Monatsrückblick: Auffallend der häufige Niederschlag, der zu einem Schneehöhenanstieg in der Höhe geführt hat. Für die Jahreszeit häufig zu kalt.


Ähnliches Bild im hinteren Zillertal - viel Niederschlag, wenig sonnige Tage, kalt
Ähnliches Bild im hinteren Zillertal - viel Niederschlag, wenig sonnige Tage, kalt


Die Schneedecke

Aktuell haben wir wenige, aktuelle Schneedeckeninformationen aus dem Gelände. Was wir wissen: Während der kürzlichen Neuschneefälle wurde immer wieder auch Graupel eingelagert. Kurzfristig kann dieser in großen Höhen eine mögliche Schwachschicht im Bereich von frischen Triebschneepaketen bilden. Prinzipiell denkbar sind auch oberflächennahe Umwandlungsprozesse aufgrund kurzfristiger Temperaturunterschiede (Gefahrenmuster kalt auf warm - gm.4). Auch das stellt - wenn überhaupt - nur ein sehr kurzfristiges Problem dar. 

Bedeutsam ist v.a. die zu erwartende rasche, oberflächennahe Anfeuchtung bzw. Durchnässung der Schneedecke. Daraus wird ebenso rasch eine hohe Aktivität an Lockerschneelawinen resultieren. Impulse dieser Lockerschneelawinen können in Folge - wie in der jüngeren Vergangenheit - mitunter  Schneebrettlawinen auslösen. 

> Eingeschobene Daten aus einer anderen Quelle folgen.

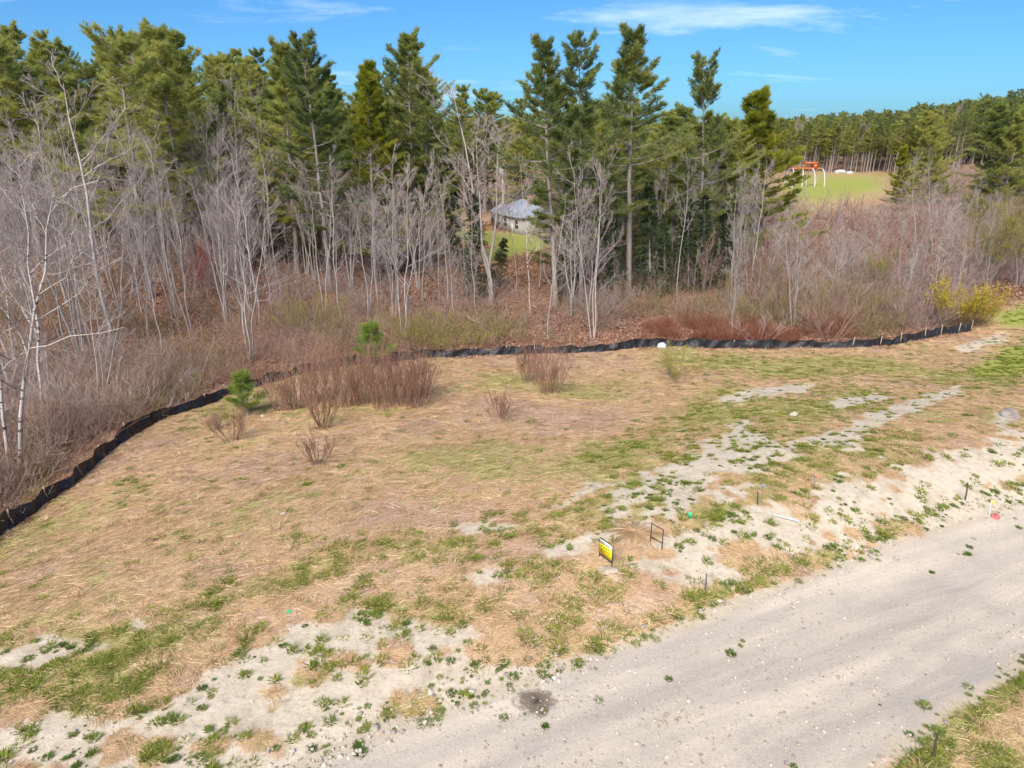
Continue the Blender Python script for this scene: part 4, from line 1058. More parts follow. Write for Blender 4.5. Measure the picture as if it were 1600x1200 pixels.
# green grass
x, y, s, g_, l_, b, ro = field_pts(70000)
nz = fbm(x, y, 1.1, 4, 23)
pr = np.clip(g_ * 1.0 + nz * .2 - .03, 0, 1) * np.clip(1.12 - s, .0, 1) + .03 + np.clip(l_ * 1.3, 0, 1)
pr *= (b < .5) | (l_ > .3); pr *= (ro < -.05)
k = r.uniform(size=x.size) < pr
x, y, l_ = x[k], y[k], l_[k]; sc = r.uniform(.3, .8, x.size)
scatter('green_grass', np.stack([x, y, surf_z(x, y)], 1), slope_rot(x, y, r.uniform(0, 6.28, x.size)), np.stack([sc * 1.3, sc * 1.3, sc * .8], 1), r.integers(0, 3, x.size),
        [('tuft', tuft(11)), ('tuft', tuft(12, 60, .16, .18)), ('tuft', tuft(13, 40, .2, .14))], 'fresh green grass tufts growing through the clearing', 'grass')
# low weeds dotted on the bare sand and beside the road
x, y, s, g_, l_, b, ro = field_pts(46000); X_, Y_, _ = project(x, y, ground_z(x, y)); sp_ = strokes(X_, Y_, STRIP)
nz = fbm(x, y, .8, 3, 29)
pr = np.clip(s * .12 + nz * .2 - .07, 0, 1) * (s > .3) + sp_ * .95 * (ro < .6) + (np.abs(ro + .25) < .5) * .22 + (np.abs(ro - .4) < .9) * .02 + np.clip(g_ - .7, 0, 1) * (s > .25) * 1.5
pr *= (b < 0)
k = r.uniform(size=x.size) < pr; x, y = x[k], y[k]; sc = .2 + .9 * r.uniform(0, 1, x.size) ** 2
scatter('weeds', np.stack([x, y, surf_z(x, y)], 1), slope_rot(x, y, r.uniform(0, 6.28, x.size)), np.stack([sc, sc, sc * .8], 1), r.integers(0, 2, x.size),
        [('weed', tuft(21, 170, .12, .09, M_WEED, .008, .9)), ('weed', tuft(22, 130, .08, .08, M_WEED, .008, .9))], 'small dark green weeds dotted over the pale sand', 'weeds')
# gravel
x, y, s, g_, l_, b, ro = field_pts(80000, 6, 34)
nz = fbm(x, y, .9, 3, 41)
pr = (ro > 0) * np.clip(.22 + nz * .6, .03, 1) + (np.abs(ro + .1) < .45) * .5 * np.clip(.5 + nz, 0, 1) + (s > .5) * (ro < 0) * .07
k = r.uniform(size=x.size) < pr; x, y, ro = x[k], y[k], ro[k]
sc = .009 + .034 * r.uniform(size=x.size) ** 4 + .025 * (np.abs(ro + .1) < .45) * r.uniform(size=x.size) ** 2
scatter('gravel', np.stack([x, y, surf_z(x, y) + sc * .3], 1), np.stack([r.normal(0, .3, x.size), r.normal(0, .3, x.size), r.uniform(0, 6.28, x.size)], 1), np.stack([sc, sc, sc], 1), r.integers(0, 6, x.size), STONES, 'loose pale gravel on the dirt road and its edge', 'gravel')
# leaf litter in the wood
x, y = sample(34000, None, (16., 120.)); b = beyond_fence(x, y); _, _, l_, X, Y = masks(x, y)
k = (b > -.2) & (l_ < .4) & (X > -150) & (X < 1750); x, y = x[k], y[k]; sc = r.uniform(.7, 1.4, x.size) * np.clip(y / 40, .8, 2.2)
scatter('leaf_litter', np.stack([x, y, ground_z(x, y)], 1), slope_rot(x, y, r.uniform(0, 6.28, x.size)), np.stack([sc, sc, sc], 1), r.integers(0, 3, x.size), [('leaf_patch', leaf_patch(1)), ('leaf_patch', leaf_patch(2)), ('leaf_patch', leaf_patch(3, 50))], 'fallen brown leaves covering the floor of the wood', 'leaves')
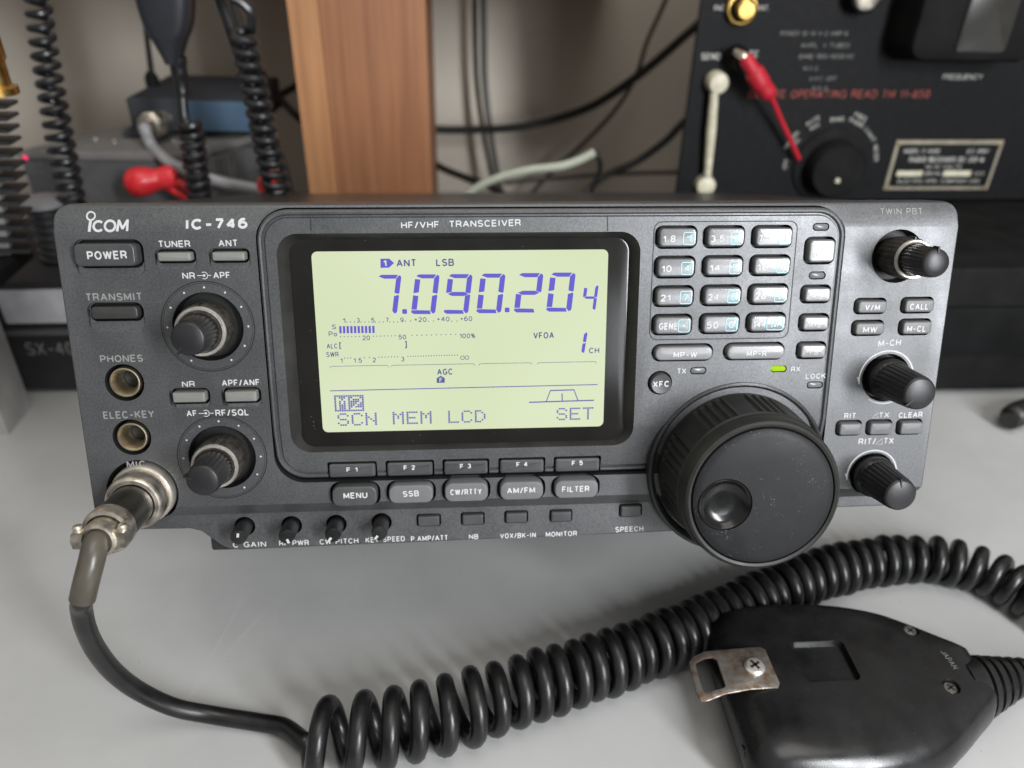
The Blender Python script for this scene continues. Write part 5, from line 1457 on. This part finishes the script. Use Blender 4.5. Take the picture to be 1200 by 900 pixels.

Aufgrund der stetig steigenden Temperaturen während der kommenden Tage rechnen wir dann mit einem fortschreitenden Wassereintrag auch in tieferen Schichten in höheren Lagen. Daraus resultiert  eine Schwächung bodennaher Schichten (dort, wo dies nicht bereits der Fall war). In Folge ist dann mit einigen spontanen Schneebrettlawinen v.a. oberhalb etwa 2600m zu rechnen.    


Temperaturanstieg während der kommenden Tage. Folglich wird die Schneedecke neuerlich  feucht bzw. nass.
Temperaturanstieg während der kommenden Tage. Folglich wird die Schneedecke neuerlich  feucht bzw. nass.


Kurzer Ausblick

Die mögliche Problematik mit Schneebrettlawinen verlagert sich dann wohl zunehmend in immer größere Höhen. Achtet bei der Tourenplanung darauf, dass sich insbesondere während dieser Jahreszeit kleine Wetteränderungen massiv und sehr rasch auf die Verhältnisse sowohl in positiver, als auch in negativer Richtung auswirken können.